Other key market levels:
- Fed RRP balances closed Friday at $768 billion as the facility continues to decline, down $369 billion through November. Money market funds continue to move cash out of the RRP and into higher-yielding Treasury bills.
- Setting on 3-month term SOFR traded Friday at 537 bp, roughly unchanged since late August
- Further out the curve, the 2-year note closed Friday at 4.54%, down 30 bp since November 10. Given the likely Fed path, fair value on the 2-year note is above 5.00%. The 10-year note closed at 4.20%, down 45 bp since November 10.
- The Treasury yield curve closed Friday afternoon with 2s10s at -34, steeper by 7 bp since November 10. The 5s30s closed Friday at 26 bp, steeper by 18 bp.
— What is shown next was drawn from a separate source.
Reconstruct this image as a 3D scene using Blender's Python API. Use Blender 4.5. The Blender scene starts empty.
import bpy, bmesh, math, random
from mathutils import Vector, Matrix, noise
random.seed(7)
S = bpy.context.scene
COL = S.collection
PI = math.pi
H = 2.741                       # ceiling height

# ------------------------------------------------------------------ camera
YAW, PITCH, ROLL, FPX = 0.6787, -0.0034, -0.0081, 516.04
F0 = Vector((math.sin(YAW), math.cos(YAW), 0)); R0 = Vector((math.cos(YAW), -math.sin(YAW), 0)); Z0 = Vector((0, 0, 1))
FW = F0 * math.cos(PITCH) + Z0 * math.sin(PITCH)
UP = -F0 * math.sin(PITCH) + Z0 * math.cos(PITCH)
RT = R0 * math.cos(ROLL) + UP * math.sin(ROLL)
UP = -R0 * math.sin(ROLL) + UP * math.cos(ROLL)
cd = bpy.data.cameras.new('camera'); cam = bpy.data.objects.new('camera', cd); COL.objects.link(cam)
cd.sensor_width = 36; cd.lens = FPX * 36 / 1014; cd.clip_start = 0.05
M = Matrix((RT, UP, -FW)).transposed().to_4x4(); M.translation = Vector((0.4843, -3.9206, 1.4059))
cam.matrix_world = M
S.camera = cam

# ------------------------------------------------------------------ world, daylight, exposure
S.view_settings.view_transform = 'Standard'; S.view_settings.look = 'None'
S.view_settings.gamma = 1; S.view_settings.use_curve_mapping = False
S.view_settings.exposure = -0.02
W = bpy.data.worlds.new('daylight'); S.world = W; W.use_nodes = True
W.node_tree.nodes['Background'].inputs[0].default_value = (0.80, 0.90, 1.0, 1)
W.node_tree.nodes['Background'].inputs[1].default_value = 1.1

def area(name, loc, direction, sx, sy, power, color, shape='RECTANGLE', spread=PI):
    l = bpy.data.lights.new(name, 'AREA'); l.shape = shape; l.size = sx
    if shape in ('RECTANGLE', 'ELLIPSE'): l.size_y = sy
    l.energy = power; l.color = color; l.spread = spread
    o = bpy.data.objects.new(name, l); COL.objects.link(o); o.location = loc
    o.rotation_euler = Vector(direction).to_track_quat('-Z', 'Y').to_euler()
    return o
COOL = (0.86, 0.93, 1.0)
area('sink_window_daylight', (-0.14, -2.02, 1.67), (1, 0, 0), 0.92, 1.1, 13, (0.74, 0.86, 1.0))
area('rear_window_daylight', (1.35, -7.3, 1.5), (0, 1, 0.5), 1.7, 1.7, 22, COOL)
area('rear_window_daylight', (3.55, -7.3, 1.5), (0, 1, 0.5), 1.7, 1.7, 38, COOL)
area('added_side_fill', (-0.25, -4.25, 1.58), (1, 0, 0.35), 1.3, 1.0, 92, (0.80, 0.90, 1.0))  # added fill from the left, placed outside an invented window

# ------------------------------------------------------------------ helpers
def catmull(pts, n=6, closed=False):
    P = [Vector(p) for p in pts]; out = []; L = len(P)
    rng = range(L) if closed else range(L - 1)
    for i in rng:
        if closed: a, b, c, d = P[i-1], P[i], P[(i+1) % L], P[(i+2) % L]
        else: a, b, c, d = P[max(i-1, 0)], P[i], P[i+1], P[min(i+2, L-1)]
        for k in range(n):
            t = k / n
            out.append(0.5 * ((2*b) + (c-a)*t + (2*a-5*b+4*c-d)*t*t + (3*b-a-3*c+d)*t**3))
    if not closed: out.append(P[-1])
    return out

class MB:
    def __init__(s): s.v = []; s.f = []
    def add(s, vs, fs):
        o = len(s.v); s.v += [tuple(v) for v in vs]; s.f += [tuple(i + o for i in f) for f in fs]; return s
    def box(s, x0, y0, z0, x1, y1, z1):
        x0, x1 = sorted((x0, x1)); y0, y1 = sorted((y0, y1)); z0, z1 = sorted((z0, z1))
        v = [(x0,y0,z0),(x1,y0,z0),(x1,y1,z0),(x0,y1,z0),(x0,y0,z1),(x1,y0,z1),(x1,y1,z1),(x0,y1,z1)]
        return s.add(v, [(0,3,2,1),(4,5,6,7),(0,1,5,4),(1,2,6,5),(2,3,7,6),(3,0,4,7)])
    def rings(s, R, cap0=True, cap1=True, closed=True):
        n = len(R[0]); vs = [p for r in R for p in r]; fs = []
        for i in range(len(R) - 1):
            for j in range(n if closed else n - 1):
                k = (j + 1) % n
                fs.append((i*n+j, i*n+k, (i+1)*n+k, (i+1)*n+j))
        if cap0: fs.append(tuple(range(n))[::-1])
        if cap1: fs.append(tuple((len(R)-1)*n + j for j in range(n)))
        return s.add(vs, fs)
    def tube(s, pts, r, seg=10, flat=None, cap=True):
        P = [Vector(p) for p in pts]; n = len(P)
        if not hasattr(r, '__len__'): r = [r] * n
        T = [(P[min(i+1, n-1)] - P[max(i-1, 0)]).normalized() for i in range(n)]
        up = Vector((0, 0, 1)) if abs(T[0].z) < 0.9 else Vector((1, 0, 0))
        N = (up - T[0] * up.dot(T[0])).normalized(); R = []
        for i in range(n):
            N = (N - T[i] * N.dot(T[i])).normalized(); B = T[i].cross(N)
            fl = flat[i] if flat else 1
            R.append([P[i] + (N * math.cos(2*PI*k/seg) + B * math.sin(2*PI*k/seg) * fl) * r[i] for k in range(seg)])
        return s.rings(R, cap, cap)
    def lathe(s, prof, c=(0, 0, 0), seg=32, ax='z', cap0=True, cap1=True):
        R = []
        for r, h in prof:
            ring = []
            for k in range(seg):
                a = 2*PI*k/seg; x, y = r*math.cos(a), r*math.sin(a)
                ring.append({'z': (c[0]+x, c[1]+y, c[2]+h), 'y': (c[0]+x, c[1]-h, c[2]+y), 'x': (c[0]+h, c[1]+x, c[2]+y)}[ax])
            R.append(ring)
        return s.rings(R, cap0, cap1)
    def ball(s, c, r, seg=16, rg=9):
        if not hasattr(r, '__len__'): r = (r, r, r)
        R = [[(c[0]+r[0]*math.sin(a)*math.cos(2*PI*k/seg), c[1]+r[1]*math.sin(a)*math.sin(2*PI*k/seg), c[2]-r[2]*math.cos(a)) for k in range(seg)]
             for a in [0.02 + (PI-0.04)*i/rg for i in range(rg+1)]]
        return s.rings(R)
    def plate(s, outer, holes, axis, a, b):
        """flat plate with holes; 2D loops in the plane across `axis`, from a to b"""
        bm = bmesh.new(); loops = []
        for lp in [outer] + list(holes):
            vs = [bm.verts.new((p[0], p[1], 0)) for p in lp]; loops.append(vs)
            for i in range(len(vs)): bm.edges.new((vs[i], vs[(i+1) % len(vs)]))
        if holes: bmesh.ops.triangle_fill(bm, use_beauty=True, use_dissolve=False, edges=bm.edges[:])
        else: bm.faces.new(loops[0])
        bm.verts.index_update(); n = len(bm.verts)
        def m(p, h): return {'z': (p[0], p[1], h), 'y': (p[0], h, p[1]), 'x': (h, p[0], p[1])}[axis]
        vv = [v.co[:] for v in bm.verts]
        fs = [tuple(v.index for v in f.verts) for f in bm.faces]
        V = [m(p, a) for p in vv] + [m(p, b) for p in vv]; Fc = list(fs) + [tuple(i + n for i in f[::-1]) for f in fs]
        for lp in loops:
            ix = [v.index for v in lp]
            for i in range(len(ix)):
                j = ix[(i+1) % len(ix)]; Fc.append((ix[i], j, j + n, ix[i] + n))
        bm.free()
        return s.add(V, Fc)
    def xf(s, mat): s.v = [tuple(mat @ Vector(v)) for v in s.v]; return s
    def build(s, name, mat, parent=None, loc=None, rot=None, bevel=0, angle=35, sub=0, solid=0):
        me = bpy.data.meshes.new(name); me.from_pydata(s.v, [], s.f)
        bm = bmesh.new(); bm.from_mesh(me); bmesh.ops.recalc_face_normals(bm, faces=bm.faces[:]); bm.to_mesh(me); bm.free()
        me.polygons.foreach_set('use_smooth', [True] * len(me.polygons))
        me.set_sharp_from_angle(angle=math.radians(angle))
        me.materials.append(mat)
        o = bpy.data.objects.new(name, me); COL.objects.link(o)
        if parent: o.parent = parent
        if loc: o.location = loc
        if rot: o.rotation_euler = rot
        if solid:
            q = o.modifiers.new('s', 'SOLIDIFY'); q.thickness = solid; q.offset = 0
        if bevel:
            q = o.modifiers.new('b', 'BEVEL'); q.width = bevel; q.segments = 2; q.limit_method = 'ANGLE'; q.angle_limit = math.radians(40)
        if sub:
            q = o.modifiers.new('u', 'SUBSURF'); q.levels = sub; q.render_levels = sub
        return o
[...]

- Breakeven 10-year inflation traded Friday at 223 bp, down 9 bp since November 10. The 10-year real rate finished the week at 198 bp, down 34 bp since November 10.
The view in spreads
The market has rapidly priced in Fed easing and tightened spreads on risk assets, but that seems premature. Policy is likely to remain relatively tight through the first half of the year, and resulting lower liquidity is likely to offset stability in policy and keep volatility elevated. Spreads should widen from current levels and remain volatile. The Bloomberg investment grade cash corporate bond index OAS closed Friday at 139 bp, tighter by 16 bp since November 10. Nominal par 30-year MBS spreads to the blend of 5- and 10-year Treasury yields traded Friday at 160 bp, tighter by13 bp. Par 30-year MBS TOAS closed Friday at 44 bp, tighter by 23 bp. Both nominal and option-adjusted spreads on MBS look rich. Fair value in MBS is likely closer to 70 bp, so the subsequent widening toward 70 bp looks reasonable.
The view in credit
Most investment grade corporate and most consumer balance sheets look relatively well protected against higher interest rates, but a lot will depend on how long rates remain high. Fixed-rate funding largely blunts the impact of higher rates on both those corporate and consumer balance sheets, and healthy stocks of cash and liquid assets allow these balance sheets to absorb a moderate squeeze on income. Less than 7% of investment grade debt matures in the next year, so those balance sheets have some time. But other parts of the market funded with floating debt continue to look vulnerable. Leveraged and middle market balance sheets are vulnerable. At this point, mainly ‘B-‘ loans show clear signs of cash burn. Commercial office real estate looks weak along with its mortgage debt. Credit backing public securities is showing more stress than comparable credit on bank balance sheets. As for the consumer, subprime auto borrowers and younger households borrowing on credit cards, among others, are starting to show some cracks with delinquencies rising quickly. The resumption of payments on government student loans should add to consumer credit pressure.